The reduction in US forces and assets assigned to the NATO Force Model is likely to be reflected in the Alliance’s next four-year NATO Defence Planning Process (NDPP), which is due to begin later this year. It is therefore reasonable to expect that the process will lead to the adoption of significantly more ambitious capability targets in 2029.

NATO 3.0 may lead the United States to place greater emphasis on military cooperation with Allies that make the strongest contributions in terms of defence spending and military capabilities. One indication of this was Under Secretary Colby’s June meeting in Bergen with representatives of Norway, Sweden, Finland, the Netherlands, Germany and Poland.

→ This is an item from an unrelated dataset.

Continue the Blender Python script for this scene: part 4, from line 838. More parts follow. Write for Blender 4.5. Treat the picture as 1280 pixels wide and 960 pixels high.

According to Secretary Hegseth, these countries constitute “a small group of strong Allies”. The ongoing Polish-US discussions on establishing a permanent US base in Poland also reflect this approach.

A reduced US role in Europe’s conventional defence could also create an opportunity to discuss the strengthening of the US nuclear umbrella. This could include increasing the number of US tactical nuclear warheads deployed in Europe, expanding the means of delivering them, such as ground-based long-range missile systems, and extending nuclear sharing arrangements to additional countries (see ‘NATO’s nuclear deterrence: is it time for change?’).

Implementing the NATO 3.0 concept will require the European Allies and Canada to address three key shortfalls: personnel, capital and defence-industrial production capacity. In the case of expanding the size of their armed forces, many NATO members will face difficult decisions over reintroducing conscription, particularly in light of unfavourable demographic trends. The growing demand for non-US contributions to the NATO Force Model will also increase the need for additional sources of off-budget financing, as well as for greater productivity in Europe’s defence industry, including relocating the manufacturing of US defence systems to Europe.